Re: Social Engineering (was: Different patriarchy Model)
John Cook (anthro.students@anthropology.su.edu.au)
Mon, 23 Jan 1995 01:01:40 GMT
In article <3fstqg$hdb@newsbf02.news.aol.com>, pioneertom@aol.com
(PioneerTom) wrote:
> John Cook writes:
>
> "What is more of a problem is that you appear to unwilling to accept the
> connection between your normative codes of social conduct and the
> oppression of Afro-americans. The persistance of the norm is the condition
> of black oppression, not what it should necessarily aspire to."
>
> I find it difficult to believe that anyone who wants to adapt, or see
> other people adapt successfully, to our communications intensive,
> technological, industrial environment is willing to say that they should
> not adopt norms that prohibit bashing someone because they get high marks
> on an algebra test.
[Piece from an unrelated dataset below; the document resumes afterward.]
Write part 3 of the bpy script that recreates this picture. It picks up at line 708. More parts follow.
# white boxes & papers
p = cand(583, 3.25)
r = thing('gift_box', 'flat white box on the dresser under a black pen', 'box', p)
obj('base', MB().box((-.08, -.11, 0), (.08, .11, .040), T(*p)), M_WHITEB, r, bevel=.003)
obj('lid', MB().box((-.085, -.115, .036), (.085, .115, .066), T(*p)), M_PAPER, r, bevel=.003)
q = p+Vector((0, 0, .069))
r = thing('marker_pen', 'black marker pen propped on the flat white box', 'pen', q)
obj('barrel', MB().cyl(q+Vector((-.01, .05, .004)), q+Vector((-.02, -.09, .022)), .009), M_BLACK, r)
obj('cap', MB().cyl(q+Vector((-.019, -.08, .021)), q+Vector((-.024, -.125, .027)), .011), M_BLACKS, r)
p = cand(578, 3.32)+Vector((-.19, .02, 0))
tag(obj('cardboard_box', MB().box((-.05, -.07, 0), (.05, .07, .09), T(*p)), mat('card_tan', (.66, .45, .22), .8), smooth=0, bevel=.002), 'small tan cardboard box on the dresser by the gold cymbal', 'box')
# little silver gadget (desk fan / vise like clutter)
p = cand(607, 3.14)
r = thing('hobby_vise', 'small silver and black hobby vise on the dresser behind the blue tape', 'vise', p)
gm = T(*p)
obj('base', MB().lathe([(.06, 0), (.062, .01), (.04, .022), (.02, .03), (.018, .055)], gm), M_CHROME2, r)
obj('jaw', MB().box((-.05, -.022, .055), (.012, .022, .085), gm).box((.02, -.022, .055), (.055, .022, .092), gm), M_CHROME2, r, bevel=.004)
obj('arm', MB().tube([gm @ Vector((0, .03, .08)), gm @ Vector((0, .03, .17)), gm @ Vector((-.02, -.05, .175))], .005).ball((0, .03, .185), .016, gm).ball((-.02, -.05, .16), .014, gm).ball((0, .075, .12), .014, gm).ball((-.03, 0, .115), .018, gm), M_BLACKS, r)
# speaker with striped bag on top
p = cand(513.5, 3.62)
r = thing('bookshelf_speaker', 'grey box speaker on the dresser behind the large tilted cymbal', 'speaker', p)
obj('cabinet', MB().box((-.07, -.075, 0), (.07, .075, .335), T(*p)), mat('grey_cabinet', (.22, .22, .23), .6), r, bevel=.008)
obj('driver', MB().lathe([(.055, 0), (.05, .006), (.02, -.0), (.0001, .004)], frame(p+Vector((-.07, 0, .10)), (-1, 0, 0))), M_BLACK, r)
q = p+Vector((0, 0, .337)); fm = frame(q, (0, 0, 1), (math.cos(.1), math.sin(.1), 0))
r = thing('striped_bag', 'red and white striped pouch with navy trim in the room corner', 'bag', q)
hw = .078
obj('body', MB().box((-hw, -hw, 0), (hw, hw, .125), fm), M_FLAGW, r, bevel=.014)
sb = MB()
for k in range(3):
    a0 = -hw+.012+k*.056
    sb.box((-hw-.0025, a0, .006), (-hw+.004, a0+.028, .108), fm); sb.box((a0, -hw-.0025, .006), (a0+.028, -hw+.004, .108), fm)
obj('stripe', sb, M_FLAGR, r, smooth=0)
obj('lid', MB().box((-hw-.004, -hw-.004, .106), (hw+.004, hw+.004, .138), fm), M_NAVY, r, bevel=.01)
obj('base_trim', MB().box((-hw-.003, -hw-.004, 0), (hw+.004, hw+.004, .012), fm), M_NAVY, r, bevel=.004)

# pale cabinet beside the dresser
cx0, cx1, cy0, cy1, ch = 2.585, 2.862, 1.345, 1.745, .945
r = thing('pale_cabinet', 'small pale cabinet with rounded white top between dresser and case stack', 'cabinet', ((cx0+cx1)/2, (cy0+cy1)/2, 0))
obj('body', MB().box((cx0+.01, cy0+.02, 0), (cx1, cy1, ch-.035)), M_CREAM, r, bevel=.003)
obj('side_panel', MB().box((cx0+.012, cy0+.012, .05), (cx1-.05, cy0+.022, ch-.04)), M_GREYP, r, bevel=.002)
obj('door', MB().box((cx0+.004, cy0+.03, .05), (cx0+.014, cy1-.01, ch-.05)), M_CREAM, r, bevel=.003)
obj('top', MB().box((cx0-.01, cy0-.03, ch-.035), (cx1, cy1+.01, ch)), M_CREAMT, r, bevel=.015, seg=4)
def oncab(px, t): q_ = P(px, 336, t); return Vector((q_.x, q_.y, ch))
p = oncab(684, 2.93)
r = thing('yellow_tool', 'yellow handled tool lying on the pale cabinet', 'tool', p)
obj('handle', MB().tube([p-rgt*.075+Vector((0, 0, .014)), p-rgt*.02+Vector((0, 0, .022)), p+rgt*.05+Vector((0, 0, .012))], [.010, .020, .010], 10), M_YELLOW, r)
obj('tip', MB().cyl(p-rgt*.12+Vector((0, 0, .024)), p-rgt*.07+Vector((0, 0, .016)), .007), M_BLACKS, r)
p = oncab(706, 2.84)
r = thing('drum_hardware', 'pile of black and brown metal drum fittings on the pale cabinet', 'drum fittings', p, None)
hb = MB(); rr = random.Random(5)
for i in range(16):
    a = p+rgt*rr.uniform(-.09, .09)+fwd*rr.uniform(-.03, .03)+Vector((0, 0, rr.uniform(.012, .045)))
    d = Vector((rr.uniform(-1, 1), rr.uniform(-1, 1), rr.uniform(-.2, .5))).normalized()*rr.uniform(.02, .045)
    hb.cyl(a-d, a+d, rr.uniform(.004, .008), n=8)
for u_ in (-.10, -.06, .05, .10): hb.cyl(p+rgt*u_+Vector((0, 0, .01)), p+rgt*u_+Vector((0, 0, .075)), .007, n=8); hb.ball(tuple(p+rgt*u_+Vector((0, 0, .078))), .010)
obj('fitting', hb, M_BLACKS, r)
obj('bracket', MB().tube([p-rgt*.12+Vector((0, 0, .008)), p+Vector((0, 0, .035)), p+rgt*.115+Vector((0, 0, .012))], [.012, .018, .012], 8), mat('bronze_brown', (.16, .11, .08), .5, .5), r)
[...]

This is what the above quote seems to actually refuse
> to condemn. If people actually think that anyone will get far with this
> behavior they're as loopy as the fools who beat me up thirty years ago for
> the same thing, and are now wondering where their sawmill jobs vanished
> to.
>
> Oppression might well consist of coercing someone to refrain from behavior
> that would allow them more opportunities. That wasn't what was being
> talked about. What was being talked about was a refusal to even
> acknowledge the neccessity for technical knowledge in an increasingly
> technical world. To call that a "norm" that oppresses anyone is like
> calling traffic laws a "norm" that oppresses some group. Remove that
> "norm", in this case one that favors technical knowledge, and you have a
> disaster for the entire society. This sort of thing is one step short of
> calling Newton's three laws of motion a "norm" that oppresses someone who
> has touble understanding and using them.
>
> Tom Billings
There is a continuing conflict in this thread with contributers both
wanting to insist upon how "black" are essentially different, and at the
same time insisting that they assimilate totally with the norms of
mainstream America. This is the conflict the is the basis of children
beating up successful mathematicians. America appears only interested in
saying blacks should assimilate (the good mathematician) but should not be
interested in articulating an Afro-American experience (the other
children). The successful mathematician is undermining the cultural
articulations of the other children. This may be a dead end for both
parties but it is a direct result of the conflicts inherent in the social
order surrounding them.
The fools who beat you up were probably far from loopy, beating you up was
probably one of he only avenues left to them as a way of saying who they
were in relation to say, capitalism, as a social order. Go read some Marx
Tom.
Newton's three laws of motion are a norm that oppresses someone who has
rouble understanding them and using them.
Regs
John Cook.
PS Due to some software confusion my posting have been previously
transmitted on John Marshall's account. I am not John Marshall. This
problem has hopefully been rectified. My apologiesfor any confusion.